A Grammar of the Dialect of the Bolton Area is a two-part dialectological book written by Graham Shorrocks, a professor at the Memorial University of Newfoundland, based on a series of research projects in the 1970s and 1980s. From 1972 to 1974 Shorrocks did fieldwork in his hometown of Farnworth supported by a grant from the University of Sheffield. He later undertook further fieldwork in other parts of the Bolton metropolitan borough in the 1980s. Part 1 was published in 1998, and Part 2 in 1999. The book argues that grammatical variation amongst dialects of English has been underestimated. In the preface, the author says that the account of the morphology and syntax is "probably more detailed than the grammatical component in any other monograph devoted to a British English dialect".

Shorrocks's technique was to get to know his informants well so that they would speak to him naturally, as they would with their friends and families. As he recorded his conversations, he felt that this was necessary to avoid their modifying their speech under the pressure of being recorded. Shorrocks was very critical of sociolinguistic techniques, which he felt relied excessively on questionnaires and were particularly unsuitable for revealing the grammatical features that can only be recorded in flowing speech. Shorrocks concluded that the extent of decline in traditional dialect presented by many sociolinguists was exaggerated, and that all the grammatical features of the Bolton dialect found by the early dialectologist Joseph Wright were still present at the time of his research in addition to a few features that Wright had not recorded.

Shorrocks stated that the dialect of Bolton, and Greater Manchester in general, has been highly stigmatised.
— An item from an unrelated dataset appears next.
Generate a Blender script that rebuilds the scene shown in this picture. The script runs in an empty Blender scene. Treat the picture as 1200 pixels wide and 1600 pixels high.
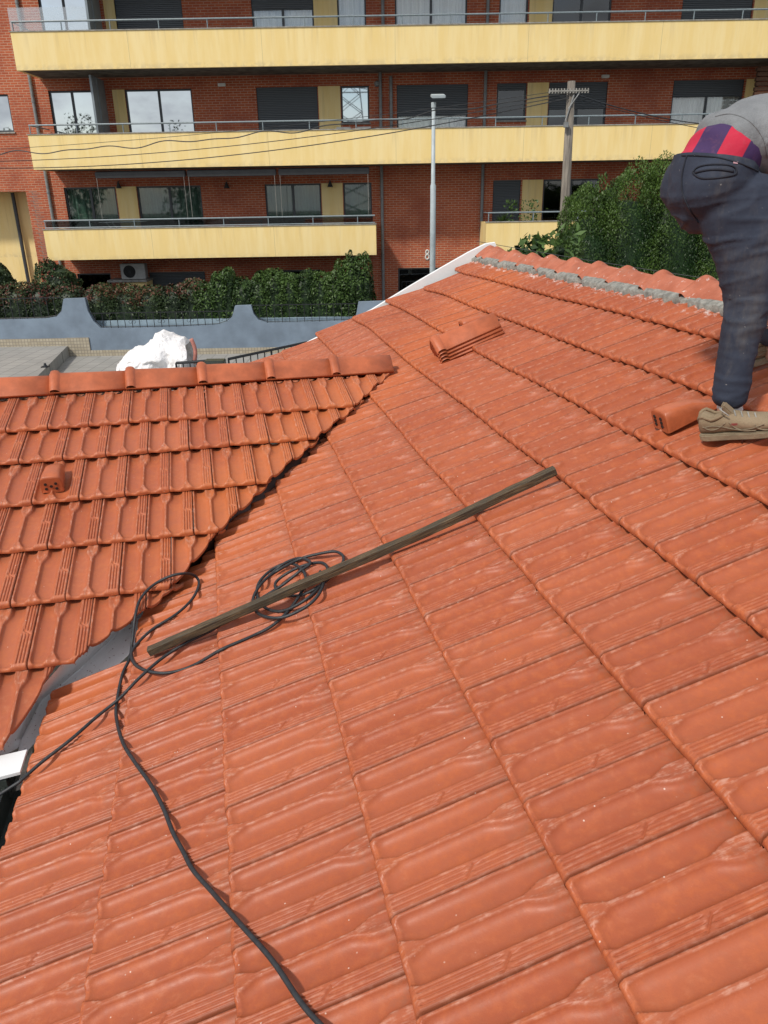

A great many people in the area feel ashamed of their speech - to a degree that goes beyond what is generally appreciated. I have personally known those who would avoid, or could never enjoy, a conversation with a stranger, because they were literally too ashamed to open their mouths. It has been drummed into people - often in school, and certainly in society at large - that dialect speech is incorrect, impure, vulgar, clumsy, ugly, careless, shoddy, ignorant, and altogether inferior. Furthermore, the particularly close link in recent English society between speech, especially accents, and social class and values has made local dialect a hindrance to upward social mobility.